The performing N.Y.U.’s (who were ironically costumed to look like N.Y.U.’s) cosmetically used the basest of physical gestures to aid their peers in an understanding of Shakespeare’s blatant and abundant sexual references, opposed to aiming their mission towards greater (though certainly pre-Postmodern), intergalactic importance. And the few chanteys interrupting all the sex jokes sounded not unlike any popular tune one could find broadcasted on even iAmbicPods of the gigliest bites - the actors thrusted, and the audience throbbed.

The production was intergalactically worshipped, by audience and actor alike. And my regurgitation of them all could not have been more anticipated.

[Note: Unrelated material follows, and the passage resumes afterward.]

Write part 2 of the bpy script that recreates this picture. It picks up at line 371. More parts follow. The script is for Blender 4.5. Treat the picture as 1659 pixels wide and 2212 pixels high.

I choose to run the risk of furtherworse punishment through my breech of silence because I can take it no longer. “It” being this incessant self-indulgence that the N.Y.U.’s here in this production, deep in the recesses of my digestive tract, have used to conquer the indefensible value of that whicheth theater can create. Why let this go on? Why insist on perturbing us immortals?

Your mission,  should you choose to accept it, is to consider yourselves, thou peers, and those unforeseen spectators (those non-participants of these gangly actions) next time thou mountest a production. And please, in such a symbiotic relationship, consider the health and well-beingness of your host performance space.



... The Monthly Manifesto would like to thank the genre of Satire for being so apposite to the playful fictionalization of a night out, as well as our reader's ability to recognize when we make a flagrant generalization for the purpose of both humor and (we hope) poignancy. We would also like to thank the production team and performers of Twelfth Night for an evening of entertainment - no matter the form we took it in. This is an exaggeration of behavior we have, with sincere sorrow and frustration, come to expect. Being witness to an evening such as this, we couldn’t resist making light of what is a very real concern to us. That being said, there were a handful of engaging, spectacular, and truthful moments in a whole which otherwise fell short of its ambitious possibilities.